Sacred Mornings

I love mornings, especially when I am in nature.  I feel there is something so special and sacred about the quiet and freshness of the start of a day.  Each day we are so lucky to start over and have another chance to learn and grow.  My current neighborhood even though it is so cute and sweet is like a raceway during the week mornings - with cars zooming down the street in front of my home to get to somewhere they probably don't want to be going to in the first place.  Even as I write this on 7:45am Sunday morning, cars still rush down the street as if they are in a hurry.  I also get to enjoy the screaming child of my neighbor and I can only empathize what they are experience as that beautiful little girl is going through the growing pains of a two year old.

I have lived my whole life is a race to get somewhere like all of the people that zoom by my home and I yearn for stillness and adventure.  I am absolutely thrilled to be slowly detaching from all of the things that have kept me attached to this life and the comforts I have been so dependent on.  Even though living in my tiny teardrop trailer will possibly be cold, wet, and uncomfortable at times, I feel I would rather face the uncomfortable instead of being in my boring comforts thinking "what if" or "I wish I would have."   My fathers mother was named "Nanny" to me.  When I was younger she was always so worried about things all of the time for as long as I could remember even up until after I left for the Navy.  When her and I would talk she would always express her concern and worry for me and what I was doing.  Unfortunately, my Nanny got really sick and was in a coma for at least three long weeks.  After she returned from her coma (or what I call these days, the meeting with the "source", or you may call God)  Nanny was never the same.  She for the first time in her life that I was a part of it was gentle, she allowed her to feel her feelings, and she cried and maybe felt things she had never allowed her self to feel in her entire life.  Nanny was in her early 70's and I remember after her coma she would always tell me "Go out and do everything you want to do, because you don't want to be like me - old and can't do anything."  

My Nanny, My Granny (my mothers mother) and my mother are a big inspiration for why I am going to go out on a limb and do the things I want to do while I am young.  These women and so many others lived in a time where women didn't feel they had freedom or a choice to be on their own.  Society made them brainwashed and controlled into thinking they couldn't survive without the presence of a man.  My adventures and travels are all in the name of women who felt they didn't have a chance because they were busy providing a roof over someones head or because they were changing the diapers of their children.  I have so much respect for the generations before me and what they have suffered through.  I feel it is my duty to go out and enjoy my life and become a better person, not by external successes, but internal peace and love for myself that I am able to spread around to everyone I met and get to know.  

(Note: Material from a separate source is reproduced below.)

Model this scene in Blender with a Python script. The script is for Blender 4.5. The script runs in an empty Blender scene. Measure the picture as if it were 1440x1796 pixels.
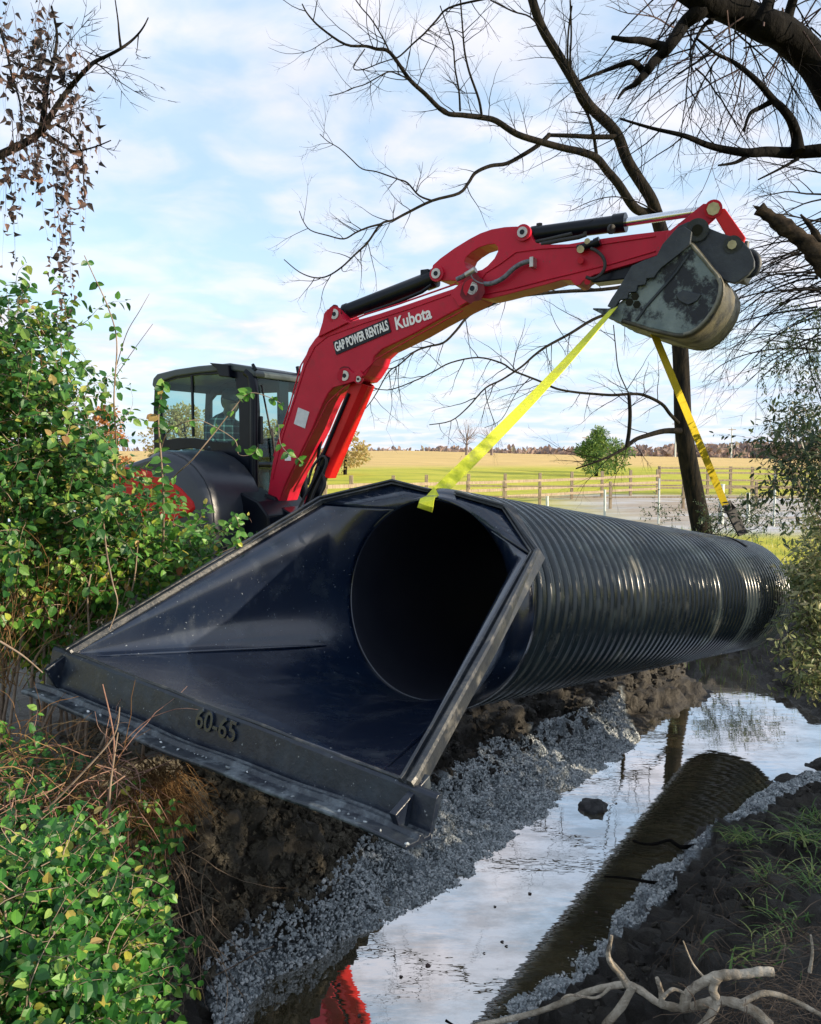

Yesterday morning I woke up at my home, nothing planned for the day except to go through and discard things that need discarded.  I felt the need to go on a drive into nature and I am glad I did.  I got to see the could layer over the Hood Canal.  While I was parked at the spot by the water in this picture I got to experience seeing about five different flocks of geese take flight from the low lying tidal area behind me, that experience was beautiful.  I also had a chance to see little seals popping their heads up from the water while swimming near the shore.  I wondered if they were finding food or just enjoying the sacred beauty of the morning as much as I was.